I don’t want to paint a picture of a sport that produces an army of drooling, vacant-eyed former players. Many men who played high school, college and pro football appear to be perfectly healthy. But there certainly is a steady stream of people who think head trauma caused by the sport has altered their lives in a profound way.

How far are parents willing to go with football, especially with all the information we now have about its health risks? One former player after another steps forward, with the help of a wheelchair, a loved one’s arm or somebody else’s voice. Kansas City Star columnist Vahe Gregorian spent seven hours with Sayers and his wife and noted the Hall of Fame running back hardly talked during that time.

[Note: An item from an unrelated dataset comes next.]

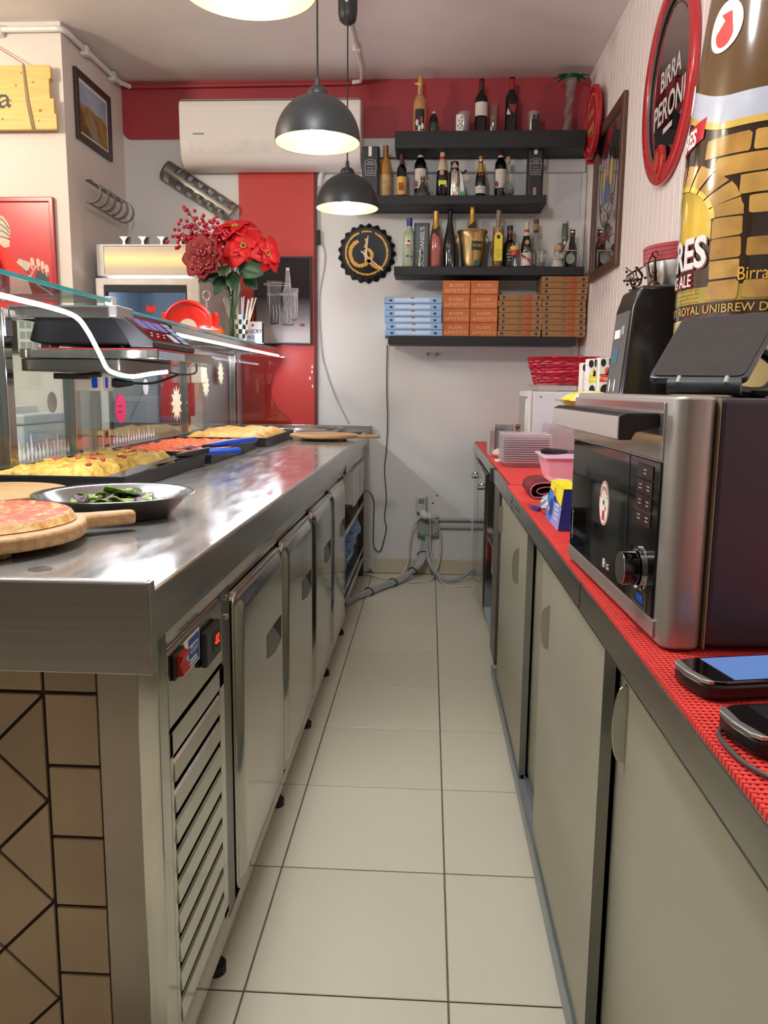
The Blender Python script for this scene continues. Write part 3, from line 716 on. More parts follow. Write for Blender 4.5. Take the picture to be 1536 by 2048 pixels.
for k in range(6): flat(rect(.04+k*.028, .058+k*.028, .03+(k % 2)*.014, .034+(k % 2)*.014), ink_w, ds_, off, ((0, 1, 0), n_))
flat(rect(.005, .009, .002, ln-.002), chrome, ds_, off, ((0, 1, 0), n_), name='trim_line')

# ================================================================ FOOD ON THE COUNTER
def food_mat(name, stops, scale=30, r=.5, detail=8, bump=.5, bscale=70):
    m = bpy.data.materials.new(name); m.use_nodes = True; nt = m.node_tree; b = nt.nodes['Principled BSDF']
    b.inputs['Roughness'].default_value = r
    tc = nt.nodes.new('ShaderNodeTexCoord'); nz = nt.nodes.new('ShaderNodeTexNoise'); nz.inputs['Scale'].default_value = scale; nz.inputs['Detail'].default_value = detail
    nz.inputs['Roughness'].default_value = .6
    nt.links.new(tc.outputs['Object'], nz.inputs[0]); rp = nt.nodes.new('ShaderNodeValToRGB')
    el = rp.color_ramp.elements
    while len(el) < len(stops): el.new(.5)
    for e, (p, c) in zip(el, stops): e.position = p; e.color = lin(c)
    nt.links.new(nz.outputs[0], rp.inputs[0]); nt.links.new(rp.outputs[0], b.inputs['Base Color'])
    n2 = nt.nodes.new('ShaderNodeTexNoise'); n2.inputs['Scale'].default_value = bscale; n2.inputs['Detail'].default_value = 5; nt.links.new(tc.outputs['Object'], n2.inputs[0])
    bp = nt.nodes.new('ShaderNodeBump'); bp.inputs['Strength'].default_value = bump; bp.inputs['Distance'].default_value = .006
    nt.links.new(n2.outputs[0], bp.inputs['Height']); nt.links.new(bp.outputs[0], b.inputs['Normal'])
    return m
red_top = food_mat('tomato_topping', [(.25, 'A8321A'), (.42, 'D04A22'), (.55, 'E4682E'), (.7, 'EAA850')], 55, bump=.9)
pot_top = food_mat('potato_topping', [(.28, '9A6A20'), (.42, 'CFA03E'), (.55, 'DDBB58'), (.72, 'E8D080')], 48, bump=.9)
cheese_top = food_mat('focaccia_crust', [(.25, 'A87028'), (.42, 'D09C48'), (.6, 'DDB464'), (.75, 'E8CC8C')], 22, bump=.7)
crust = food_mat('pizza_crust', [(.28, 'A86A2C'), (.42, 'D39A52'), (.6, 'E6C084'), (.78, 'F0DBB0')], 40, bump=.8)
bacon = food_mat('bacon_bits', [(.3, '8E2E2A'), (.5, 'C05248'), (.7, 'DA8A78')], 60)
iron = M('black_iron_tray', '1B1B1D', .45, .3, var=.15, scale=9)
def nz2(x, y, s): return noise.noise(Vector((x*s, y*s, 3.1)))
def slab(x0, x1, y0, y1, zb, zt, amp, s, nx=46, ny=70, edge=.05, cut=None):
    def fn(u, v):
        x = x0+(x1-x0)*u; y = y0+(y1-y0)*v
        e = min(u*(x1-x0), (1-u)*(x1-x0), v*(y1-y0), (1-v)*(y1-y0))
        h = zt+amp*nz2(x, y, s)+amp*.5*nz2(x+5, y, s*2.7)
        k = min(1, e/edge); k = math.sin(k*PI/2)**.6
        if cut: k *= cut(x, y)
        return zb+(h-zb)*k
    return field(x0, x1, y0, y1, nx, ny, fn)
def pan(label, x0, x1, y0, y1):
    o = T('baking_tray', label, 'baking tray', ((x0+x1)/2, (y0+y1)/2, .915), group='black iron pizza trays')
    P('pan', tray(x0, x1, y0, y1, .9155, .956, .004, .006), iron, o, bv=.0008, bseg=1)
    P('rim', tube([(x0, y0, .956), (x1, y0, .956), (x1, y1, .956), (x0, y1, .956), (x0, y0, .956)], .003, 6), iron, o)
pan('black iron tray nearest the camera, half filled with potato pizza', -1.185, -.80, 2.06, 2.84)
pan('black iron tray in the middle, full of tomato pizza', -1.185, -.79, 2.88, 3.66)
pan('farthest black iron tray, full of golden focaccia', -1.185, -.76, 3.72, 4.5)
def cut1(x, y):
    lim = -.935 - .05*math.sin((y-2.1)*4.2) + .02*nz2(y, 0, 20) + (.05 if y > 2.6 else 0)
    d = (lim-x)/.035
    return max(0, min(1, d))**.5
o = T('potato_pizza', 'yellow potato and bacon pizza in the nearest black tray', 'pizza', (-1.06, 2.45, .92))
V, F = slab(-1.178, -.87, 2.075, 2.80, .9215, .968, .014, 26, 50, 90, .035, cut1)
F = [f for f in F if max(V[i][2] for i in f) > .9216]
P('pizza_slab', (V, F), pot_top, o, sm=True, ang=80)
for k in range(34):
    x = random.uniform(-1.15, -.97); y = random.uniform(2.25, 2.78); z = .972+.014*nz2(x, y, 26)
    P('bacon_piece', xf(ball(0, 0, 0, 1, 7, 5), Matrix.Translation((x, y, z)) @ Matrix.Rotation(random.uniform(0, 3), 4, 'Z') @ Matrix.Diagonal((random.uniform(.008, .018), .006, .006, 1))), bacon if k % 3 else pot_top, o, sm=True)
o = T('tomato_pizza', 'orange red tomato pizza filling the middle black tray', 'pizza', (-.99, 3.27, .92))
P('pizza_slab', slab(-1.178, -.81, 2.892, 3.64, .9215, .958, .009, 30, 50, 80, .03), red_top, o, sm=True, ang=80)
o = T('focaccia', 'golden puffed focaccia filling the farthest black tray', 'focaccia', (-.97, 4.1, .92))
P('pizza_slab', slab(-1.178, -.785, 3.732, 4.48, .9215, .972, .02, 9, 40, 60, .06), cheese_top, o, sm=True, ang=80)
# tools with handles
def tool(label, tip, neck, end, hm, fer=None, blade=True):
    o = T('pizza_spatula', label, 'spatula', neck)
    t, n_, e = Vector(tip), Vector(neck), Vector(end); d = (t-n_); d.z = 0; d.normalize(); s = Vector((-d.y, d.x, 0))
    m_ = n_+(t-n_)*.45
    if blade:
        pts = [n_+s*.006, m_+s*.012, m_+s*.032, t+s*.036, t-s*.036, m_-s*.032, m_-s*.012, n_-s*.006]
        V = [tuple(p) for p in pts]+[tuple(p+Vector((0, 0, .0018))) for p in pts]; k = len(pts)
        P('blade', (V, [tuple(range(k-1, -1, -1)), tuple(range(k, 2*k))]+[(i, (i+1) % k, k+(i+1) % k, k+i) for i in range(k)]), steel, o)
    h = e-n_
    if fer: P('ferrule', tube([n_-h*.1, n_+h*.32], [.007, .011], 10), rubber, o, sm=True)
    P('handle', tube([n_+h*.02, n_+h*.25, n_+h*.6, n_+h*.93, e], [.008, .012, .013, .012, .007], 12), hm, o, sm=True)
tool('black handled steel spatula lying across the edge of the nearest tray', (-.93, 2.30, .9235), (-.835, 2.6, .967), (-.765, 2.80, .973), black_pl)
tool('blue handled spatula sticking out between the first and second trays', (-.95, 2.68, .927), (-.80, 2.76, .968), (-.665, 2.81, .972), navy, True)
tool('blue handled spatula resting on the edge of the middle tray', (-.95, 2.98, .962), (-.845, 3.04, .9695), (-.735, 3.4, .974), navy, True)
# round pizza on its board
def board(label, cx, cy, R, ang, hl, thick=.026, foot=True, name='pizza_board'):
    o = T(name, label, 'board', (cx, cy, .915), local=True)
    pts = []
    hw = .021
    da = math.asin(hw/R)*1.35
    for i in range(49):
        a = ang+da+(2*PI-2*da)*i/48; pts.append((R*math.cos(a), R*math.sin(a)))
    c, s = math.cos(ang), math.sin(ang)
    def lp(u, v): return (u*c-v*s, u*s+v*c)
    tail = [lp(R*1.06, -hw*1.05), lp(R+.04, -hw*.9), lp(R+hl*.7, -hw*.85), lp(R+hl-.012, -hw*.8), lp(R+hl, -hw*.4), lp(R+hl, hw*.4), lp(R+hl-.012, hw*.8), lp(R+hl*.7, hw*.85), lp(R+.04, hw*.9), lp(R*1.06, hw*1.05)]
    z0 = .015 if foot else .0005
    P('board', prism(pts+tail, 'z', z0, z0+thick), wood_lt, o, bv=.006, bseg=3, sm=True, ang=50)
    if foot:
        for k in range(2):
            y_ = (-1 if k else 1)*R*.5
            P('batten', box(-R*.6, R*.6, y_-.012, y_+.012, .0005, z0), wood_lt, o, bv=.002)
    return o
board('round wooden pizza board with a handle at the near end of the counter', -.80, 1.345, .19, .69, .10)
o = T('round_pizza', 'round thin pizza with tomato and melted topping on the nearest wooden board', 'pizza', (-.805, 1.36, .957), local=True)
V, F = [(0, 0, .012)], []; nr, na = 22, 90; R = .172
for j in range(1, nr+1):
    q = j/nr
    for i in range(na):
        a = 2*PI*i/na; rr_ = R*q*(1+.02*noise.noise(Vector((math.cos(a)*2, math.sin(a)*2, 0)))); x, y = rr_*math.cos(a), rr_*math.sin(a)
        if q < .92: h = .009+.0035*nz2(x, y, 60)
        elif q < .975: h = .0095+.005*math.sin((q-.92)/.055*PI*.6)+.004*nz2(x, y, 30)
        else: h = .0115*(1-(q-.975)/.025*.95)+.0
        V.append((x, y, max(.0005, h)))
for i in range(na): F.append((0, 1+i, 1+(i+1) % na))
for j in range(nr-1):
    for i in range(na): F.append((1+j*na+i, 1+(j+1)*na+i, 1+(j+1)*na+(i+1) % na, 1+j*na+(i+1) % na))
k0 = 1+int(nr*.92)*na
Fi = [f for f in F if max(f) < k0+na]; Fo = [f for f in F if max(f) >= k0+na]
marg = food_mat('margherita_topping', [(.28, '8A3A1E'), (.4, 'C8482C'), (.52, 'D96040'), (.62, 'E8A662'), (.75, '9C8A4A')], 58, bump=1.)
P('topping', (V, Fi), marg, o, sm=True, ang=80); P('crust', (V, Fo), crust, o, sm=True, ang=80)
board('pale wooden board behind the nearest pizza, beside the steel pan', -1.02, 1.80, .17, .15, .0001, .022)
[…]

That’s not how anyone wants to think of Sayers, nor is it what anyone envisioned for him when he was tearing up the NFL in a career cut short by knee injuries.

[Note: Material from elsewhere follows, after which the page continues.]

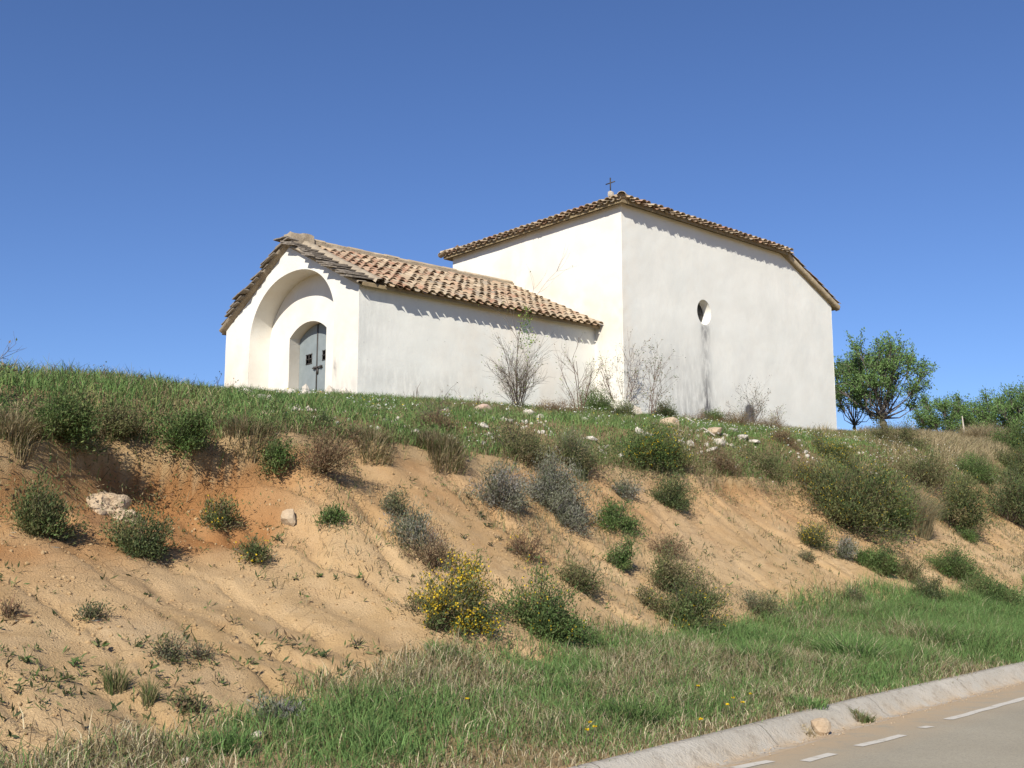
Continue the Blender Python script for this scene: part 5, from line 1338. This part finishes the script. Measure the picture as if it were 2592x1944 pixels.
stone('stone', hits(-5.04, 20.31), 0.437, 0.122, 'long flat pale stone left of the porch door', 'rock_pale', 7, 'pale stones in front of the porch', 1, 0.6, 0.25, 'stone')
stone('stone', hits(-3.97, 16.95), 0.248, 0.146, 'blocky pale stone at the right end of the long flat one', 'rock_pale', 8, 'pale stones in front of the porch', 1, 0.0, 0.25, 'stone')
stone('stone', hits(-3.81, 16.80), 0.174, 0.145, 'bluish pale stone beside the blocky one', 'rock_pale', 9, 'pale stones in front of the porch', 1, 0.0, 0.25, 'stone')
stone('stone', hits(-5.35, 24.73), 0.256, 0.192, 'upright tan stone close to the door recess', 'rock_tan', 10, 'pale stones in front of the porch', 1, 0.0, 0.25, 'stone')
stone('stone', hits(-5.08, 24.66), 0.212, 0.170, 'small pale stone right of the upright tan one', 'rock_pale', 11, 'pale stones in front of the porch', 1, 0.0, 0.25, 'stone')
stone('stone', hits(-4.65, 24.07), 0.270, 0.124, 'flat pale stone before the door, left of doorstep stone', 'rock_pale', 12, 'pale stones in front of the porch', 1, 0.0, 0.25, 'stone')
stone('stone', hits(-4.81, 25.01), 0.172, 0.194, 'narrow upright pale stone below the door left edge', 'rock_pale', 13, 'pale stones in front of the porch', 1, 0.0, 0.25, 'stone')
stone('stone', hits(-4.61, 25.60), 0.397, 0.177, 'wide brownish doorstep stone lying at the foot of the door', 'rock_pink', 14, 'pale stones in front of the porch', 1, 0.0, 0.25, 'stone')
stone('stone', hits(-4.03, 25.77), 0.244, 0.178, 'bluish stone at the foot of the facade corner', 'rock_pale', 15, 'pale stones in front of the porch', 1, 0.0, 0.25, 'stone')
stone('stone', hits(-3.89, 25.81), 0.200, 0.100, 'small flat white stone just below the facade corner', 'rock_pale', 16, 'pale stones in front of the porch', 1, 0.0, 0.25, 'stone')
stone('stone', hits(-4.33, 25.52), 0.242, 0.154, 'pale stone at right jamb of the door recess', 'rock_pale', 17, 'pale stones in front of the porch', 1, 0.0, 0.25, 'stone')
stone('stone', hits(-3.47, 16.69), 0.158, 0.086, 'small flat white stone below the pale stones in the grass', 'rock_pale', 18, 'pale stones in front of the porch', 1, 0.0, 0.25, 'stone')
stone('stone', hits(-3.09, 16.34), 0.126, 0.084, 'white stone alone in the grass under the doorstep', 'rock_pale', 19, 'pale stones in front of the porch', 1, 0.0, 0.25, 'stone')
stone('stone', hits(-3.48, 15.12), 0.143, 0.117, 'tan stone at the left notch of crest', 'rock_tan', 20, 'pale stones in front of the porch', 1, 0.0, 0.25, 'stone')
stone('stone', hits(-6.51, 23.81), 0.370, 0.164, 'grey tan boulder in the grass left of the porch corner', 'rock_tan', 21, 'pale stones in front of the porch', 1, 0.0, 0.25, 'stone')
stone('stone', hits(-0.62, 23.25), 0.420, 0.260, 'pinkish brown rock left of the tall bare shrub', 'rock_pink', 22, None, 2, 0.0, 0.25, 'stone')
stone('stone', hits(-0.50, 18.73), 0.241, 0.112, 'pale flat stone below the pinkish rock', 'rock_pale', 23, None, 1, 0.0, 0.25, 'stone')
stone('stone', hits(-1.26, 20.08), 0.293, 0.173, 'pinkish stone beside the dark thornbush', 'rock_pink', 24, None, 1, 0.0, 0.25, 'stone')
stone('stone', hits(-0.39, 18.39), 0.205, 0.079, 'flat pale stone at the crest above straw tussock', 'rock_pale', 25, None, 1, 0.0, 0.25, 'stone')
stone('stone', hits(-1.50, 16.87), 0.159, 0.072, 'small pale stone at crest left of straw tussock', 'rock_pale', 26, None, 1, 0.0, 0.25, 'stone')
stone('stone', hits(-1.84, 21.85), 0.226, 0.113, 'tan stone in the grass left of thornbush', 'rock_tan', 27, None, 1, 0.0, 0.25, 'stone')
stone('stone', hits(0.36, 22.51), 0.290, 0.155, 'pale stone in the grass right of the tall bare shrub foot', 'rock_pale', 28, None, 1, 0.0, 0.25, 'stone')
stone('stone', hits(0.55, 21.76), 0.187, 0.112, 'smaller pale stone right of the one by the tall shrub', 'rock_pale', 29, None, 1, 0.0, 0.25, 'stone')
stone('stone', hits(1.51, 22.48), 0.174, 0.106, 'white stone in open grass below the main corner', 'rock_pale', 30, None, 1, 0.0, 0.25, 'stone')
stone('stone', hits(3.48, 30.01), 0.284, 0.193, 'round white stone in grass under the reddish twigs', 'rock_pale', 31, None, 1, 0.0, 0.25, 'stone')
stone('stone', hits(1.52, 20.68), 0.248, 0.097, 'flat white stone just above the crest in the middle', 'rock_pale', 32, None, 1, 0.0, 0.25, 'stone')
stone('stone', hits(2.61, 22.36), 0.153, 0.153, 'white stone of the short row above dark crest bush, first at left, upright', 'rock_pale', 33, 'white rubble in a row near the crest', 1, 0.0, 0.25, 'stone')
stone('stone', hits(2.74, 22.33), 0.191, 0.134, 'white stone of the short row above dark crest bush, second from the left', 'rock_pale', 34, 'white rubble in a row near the crest', 1, 0.0, 0.25, 'stone')
stone('stone', hits(2.88, 22.42), 0.154, 0.134, 'white stone of the short row above dark crest bush, third from the left', 'rock_pale', 35, 'white rubble in a row near the crest', 1, 0.0, 0.25, 'stone')
stone('stone', hits(2.98, 22.35), 0.191, 0.124, 'white stone of the short row above dark crest bush, last at right end', 'rock_pale', 36, 'white rubble in a row near the crest', 1, 0.0, 0.25, 'stone')
stone('stone', hits(3.69, 25.20), 0.497, 0.324, 'brown earthy boulder between white rubble and white stick', 'rock_tan', 37, None, 2, 0.0, 0.25, 'stone')
stone('stone', hits(4.68, 24.91), 0.448, 0.235, 'smooth tan boulder right of the white stick', 'rock_tan', 38, None, 2, 0.0, 0.25, 'stone')
stone('stone', hits(3.07, 22.16), 0.133, 0.114, 'white stone under the brown earthy boulder', 'rock_pale', 39, 'white rubble below the main wall', 1, 0.0, 0.25, 'stone')
stone('stone', hits(3.59, 23.04), 0.217, 0.138, 'white block in the rubble left of tan boulder', 'rock_pale', 40, 'white rubble below the main wall', 1, 0.0, 0.25, 'stone')
stone('stone', hits(3.84, 23.28), 0.179, 0.139, 'small white block right beside the white block in rubble', 'rock_pale', 41, 'white rubble below the main wall', 1, 0.0, 0.25, 'stone')
stone('stone', hits(4.67, 24.36), 0.292, 0.167, 'white stone below the tan boulder', 'rock_pale', 42, 'white rubble below the main wall', 1, 0.0, 0.25, 'stone')
stone('stone', hits(5.41, 26.62), 0.388, 0.137, 'white stone at left end of long white line', 'rock_pale', 43, 'white rubble below the main wall', 1, 0.6, 0.25, 'stone')
stone('stone', hits(5.48, 25.68), 0.374, 0.132, 'white stone in the middle of long white line', 'rock_pale', 44, 'white rubble below the main wall', 1, 0.6, 0.25, 'stone')
stone('stone', hits(5.78, 25.86), 0.398, 0.111, 'white stone at right end of long white line', 'rock_pale', 45, 'white rubble below the main wall', 1, 0.6, 0.25, 'stone')
stone('stone', hits(4.37, 23.70), 0.405, 0.101, 'flat white stone just above the bare patch crest', 'rock_pale', 46, 'white rubble below the main wall', 1, 0.6, 0.25, 'stone')
stone('stone', hits(13.31, 37.44), 0.417, 0.160, 'pale stone on hill right of the chapel corner', 'rock_pale', 47, None, 1, 0.0, 0.25, 'stone')
_m = MB(); _m.tube([[4.94, 30.62, 5.51], [4.81, 28.77, 5.18], [4.68, 26.92, 4.83]], 0.035, 6); tag(_m.build('pale_stick', MAT['rock_pale']), 'white bleached stick lying in the grass below main wall', 'stick')
_m = MB(); _m.tube([[4.34, 24.55, 4.51], [4.48, 24.60, 4.43], [4.63, 24.65, 4.34]], 0.02, 6); tag(_m.build('pale_stick', MAT['rock_pale']), 'thinner white stick lower right of the bleached one', 'stick')
dandelion(-0.39, 9.28, 'first')
dandelion(0.57, 8.78, 'second')
dandelion(0.61, 9.02, 'third')
dandelion(0.64, 8.90, 'fourth')
dandelion(1.84, 11.16, 'fifth')
dandelion(1.57, 9.43, 'sixth')
dandelion(1.98, 10.36, 'seventh')
dandelion(2.11, 10.77, 'eighth')
dandelion(2.15, 10.53, 'ninth')
dandelion(2.35, 11.09, 'tenth')
tree('almond_tree', (14.18, 41.00, 6.16), 3.41, 3.15, 0.66, 'almond tree with thick pale trunk behind the hill, right of chapel', r0=.12, lean=-.12, nleaf=13000, blobs=30, dead=True, loose=.11, pal=TREEP)
tree('almond_tree', (13.97, 44.00, 6.52), 2.34, 3.10, 0.41, 'smaller dark stemmed almond tree half hidden behind chapel corner', r0=.07, nleaf=7500, blobs=20, loose=.12, pal=TREEP)
tree('almond_tree', (20.83, 52.00, 6.94), 3.33, 2.33, 0.04, 'leftmost low tree of the far right row, with gaps in its crown', group='row of low trees on the right skyline', pal=TREEP, blobs=24, nleaf=10000, r0=.05, loose=.16)
tree('almond_tree', (23.56, 55.00, 7.00), 3.52, 2.34, 0.05, 'low thin tree second in the far right row by the pale dead stem', group='row of low trees on the right skyline', pal=TREEP, blobs=24, nleaf=10000, r0=.05, loose=.16)
tree('almond_tree', (23.50, 52.00, 6.81), 3.33, 2.77, 0.04, 'taller bushy tree third in the far right row', group='row of low trees on the right skyline', pal=TREEP, blobs=24, nleaf=10000, r0=.05, loose=.16)
tree('almond_tree', (23.78, 50.00, 6.60), 3.20, 2.66, 0.04, 'bushy tree cut by the right edge of the photo', group='row of low trees on the right skyline', pal=TREEP, blobs=24, nleaf=10000, r0=.05, loose=.16)
shrub('shrub', hits(18.96, 40.56), 1.91, 1.65, 'green', 'yellow green leafy bush on the hill at right edge under the trees', 0.01, 'growth along the crest of the bank', 'shrub')
_g = float(ground_z(19.28, 46.00)); _m = MB(); _m.tube([[0, 0, -.2], [-.02, 0, .5], [-.05, .02, 1.05]], [.045, .04, .02], 5); _o = _m.build('dead_stem', MAT['rock_pale'], loc=(19.28, 46.00, _g)); tag(_o, 'pale dead tree stem standing before the low trees at right', 'dead stem')

# ---- dead leaves and bits of twig lying under the bushes
VV, FF, CC, off = [], [], [], 0
for (x0, y0, z0), r_ in BASES:
    n = int(np.clip(260 * r_, 40, 320))
    a = rng.uniform(0, 2 * math.pi, n); q = r_ * 1.15 * rng.uniform(0, 1, n) ** .6
    x = x0 + np.cos(a) * q; y = y0 + np.sin(a) * q
    P = np.stack([x, y, ground_z(x, y) + .012], -1)
    D = rng.normal(size=(n, 3)) * [1, 1, .35]
    V, F, C = leaves(P, D, rng.uniform(.03, .12, n), rng.uniform(.006, .016, n), pick(n, [(BROWN, 3), (DRY, 3), (REDB, 1), (GREY, 1)]))
    VV.append(V); FF.append(F + off); CC.append(C); off += len(V)
tag(link('leaf_litter', mesh_quads('leaf_litter', np.concatenate(VV), np.concatenate(FF), MAT['leaf'], np.concatenate(CC))), 'dead leaves and twig bits lying under the bushes', 'litter', None, 'stuff')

It’s hard to tell a high school kid he’s not allowed to play football. It’s hard to tell a high school kid anything. Perhaps it would be more realistic for parents to draw a line when it comes to youth tackle football. Is there a good reason 10-year-olds should be risking helmet-to-helmet collisions? Flag football seems like a reasonable alternative for children younger than high school age.

When I’ve written about this topic in the past, a silence always has followed. Few parents want to think about the possibility of long-term damage to their sons. They’re too caught up in the excitement of the competition and the lessons of teamwork the game teaches. Some of them think their kids will get scholarships to play Division I football.

It’s very human to think, ‘‘Not my kid.’’ But this is scary stuff. And if you don’t think it is, you’re purposely not paying attention.

Several former NFL players have said they won’t allow their children to play football. That has served as a very loud wakeup call for parents. There was a slight increase in the number of children ages 6 to 12 who played tackle football in the United States in 2015, according to the Sports & Fitness Industry Association. But that increase — from 1.216 million in 2014 to 1.23 million the next year — can’t hide some darker figures: In 2009, 3.96 million kids ages 6 to 17 played tackle football. Six years later, the number had fallen to 3.21 million.

Those numbers are why the NFL is so involved in educating young players and their parents about proper tackling and concussion awareness. Fewer people playing might mean less public interest in the game, which might translate into a drop in profits. The NFL really, really likes money, so much so that it has discovered a conscience no one knew it had. Funny what lawsuits

and dark thoughts about the future of the game can do.

Some former players don’t like to talk about the concussions they have suffered, and you can understand why. The possibility of ending up with a debilitating condition isn’t something people want to discuss. Avoidance and prayer are easier alternatives.

Until you’ve lost the ability to avoid, pray and feed yourself.